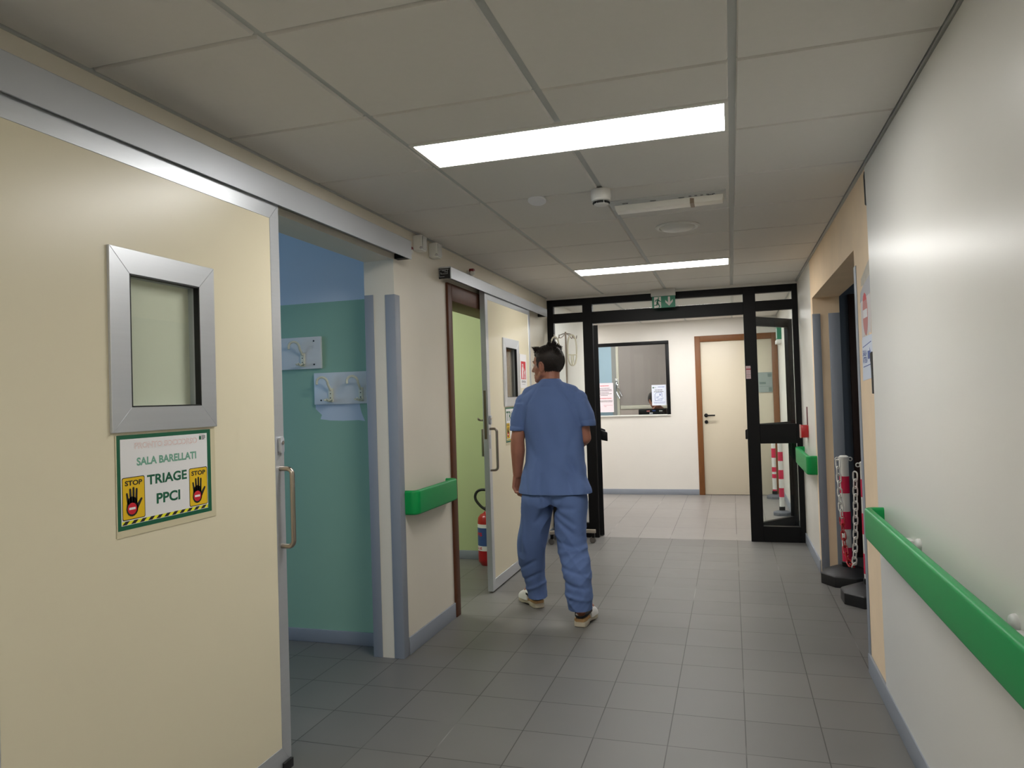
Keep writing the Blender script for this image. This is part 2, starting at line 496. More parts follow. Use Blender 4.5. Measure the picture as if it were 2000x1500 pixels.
# ceiling: grid of tiles
XA, Y0, P = -1.164, 1.642, 0.6
LIGHTS = [(-1.152, 0.024, Y0 + P * j + 0.302, Y0 + P * (j + 1) - 0.004) for j in (-9, -4, 1, 6)]
FLIGHTS = [(-1.152, 0.024, 7.20, 7.50), (-1.152, 0.024, 9.06, 9.36), (-3.3, -2.1, 9.5, 9.8)]
c = MB()
def ceiling_tile(x0, x1, y0, y1):
    if x1 - x0 < 0.03 or y1 - y0 < 0.03: return
    e = 0.004
    c.hexa([(x0 + e, y0 + e, CH), (x1 - e, y0 + e, CH), (x1 - e, y1 - e, CH), (x0 + e, y1 - e, CH), (x0, y0, CH + 0.009), (x1, y0, CH + 0.009), (x1, y1, CH + 0.009), (x0, y1, CH + 0.009)], 0)
for j in range(-9, 9):
    for k in range(-1, 3):
        x0, x1 = XA + P * k, XA + P * (k + 1)
        y0, y1 = Y0 + P * j, Y0 + P * (j + 1)
        x0, x1 = max(x0 + 0.012, XL + 0.012), min(x1 - 0.012, XR - 0.016)
        y0, y1 = y0 + 0.006, min(y1 - 0.006, Y_END - 0.03)
        for L_ in LIGHTS:
            if L_[0] < x1 - 0.05 and L_[1] > x0 + 0.05 and L_[2] < y1 and L_[3] > y0: y1 = L_[2] - 0.008
        ceiling_tile(x0, x1, y0, y1)
for j in range(0, 6):
    for k in range(-6, 3):
        x0, x1 = XA + P * k, XA + P * (k + 1)
        y0, y1 = 7.12 + P * j, 7.12 + P * (j + 1)
        if x1 < -1.75 and y1 < 9.1: continue
        x0, x1 = max(x0 + 0.012, -4.6), min(x1 - 0.012, XR - 0.016)
        y0, y1 = y0 + 0.006, min(y1 - 0.006, FW - 0.01)
        hit = False
        for L_ in FLIGHTS:
            if L_[0] < x1 - 0.05 and L_[1] > x0 + 0.05 and L_[2] < y1 and L_[3] > y0:
                ceiling_tile(x0, x1, y0, L_[2] - 0.006); ceiling_tile(x0, x1, L_[3] + 0.006, y1); hit = True
        if not hit: ceiling_tile(x0, x1, y0, y1)
c.box(-1.93, 0.79, -3.5, 8.95, CH + 0.009, CH + 0.03, 1)
c.box(-4.7, 0.79, 8.95, FW + 0.05, CH + 0.009, CH + 0.03, 1)
c.box(XL - 0.01, XL + 0.010, -3.4, Y_END, CH - 0.004, CH + 0.01, 1)
c.box(XR - 0.014, XR + 0.01, -3.4, Y_END, CH - 0.004, CH + 0.01, 1)
structure('ceiling', c, [TILEW, TEE], 'suspended ceiling of square white tiles in a grey grid', 'ceiling', smooth=0)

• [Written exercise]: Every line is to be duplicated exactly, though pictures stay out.

• [Answer below]:
Keep writing the Blender script for this image. This is part 2, starting at line 496. More parts follow. Use Blender 4.5. Measure the picture as if it were 2000x1500 pixels.
# ceiling: grid of tiles
XA, Y0, P = -1.164, 1.642, 0.6
LIGHTS = [(-1.152, 0.024, Y0 + P * j + 0.302, Y0 + P * (j + 1) - 0.004) for j in (-9, -4, 1, 6)]
FLIGHTS = [(-1.152, 0.024, 7.20, 7.50), (-1.152, 0.024, 9.06, 9.36), (-3.3, -2.1, 9.5, 9.8)]
c = MB()
def ceiling_tile(x0, x1, y0, y1):
    if x1 - x0 < 0.03 or y1 - y0 < 0.03: return
    e = 0.004
    c.hexa([(x0 + e, y0 + e, CH), (x1 - e, y0 + e, CH), (x1 - e, y1 - e, CH), (x0 + e, y1 - e, CH), (x0, y0, CH + 0.009), (x1, y0, CH + 0.009), (x1, y1, CH + 0.009), (x0, y1, CH + 0.009)], 0)
for j in range(-9, 9):
    for k in range(-1, 3):
        x0, x1 = XA + P * k, XA + P * (k + 1)
        y0, y1 = Y0 + P * j, Y0 + P * (j + 1)
        x0, x1 = max(x0 + 0.012, XL + 0.012), min(x1 - 0.012, XR - 0.016)
        y0, y1 = y0 + 0.006, min(y1 - 0.006, Y_END - 0.03)
        for L_ in LIGHTS:
            if L_[0] < x1 - 0.05 and L_[1] > x0 + 0.05 and L_[2] < y1 and L_[3] > y0: y1 = L_[2] - 0.008
        ceiling_tile(x0, x1, y0, y1)
for j in range(0, 6):
    for k in range(-6, 3):
        x0, x1 = XA + P * k, XA + P * (k + 1)
        y0, y1 = 7.12 + P * j, 7.12 + P * (j + 1)
        if x1 < -1.75 and y1 < 9.1: continue
        x0, x1 = max(x0 + 0.012, -4.6), min(x1 - 0.012, XR - 0.016)
        y0, y1 = y0 + 0.006, min(y1 - 0.006, FW - 0.01)
        hit = False
        for L_ in FLIGHTS:
            if L_[0] < x1 - 0.05 and L_[1] > x0 + 0.05 and L_[2] < y1 and L_[3] > y0:
                ceiling_tile(x0, x1, y0, L_[2] - 0.006); ceiling_tile(x0, x1, L_[3] + 0.006, y1); hit = True
        if not hit: ceiling_tile(x0, x1, y0, y1)
c.box(-1.93, 0.79, -3.5, 8.95, CH + 0.009, CH + 0.03, 1)
c.box(-4.7, 0.79, 8.95, FW + 0.05, CH + 0.009, CH + 0.03, 1)
c.box(XL - 0.01, XL + 0.010, -3.4, Y_END, CH - 0.004, CH + 0.01, 1)
c.box(XR - 0.014, XR + 0.01, -3.4, Y_END, CH - 0.004, CH + 0.01, 1)
structure('ceiling', c, [TILEW, TEE], 'suspended ceiling of square white tiles in a grey grid', 'ceiling', smooth=0)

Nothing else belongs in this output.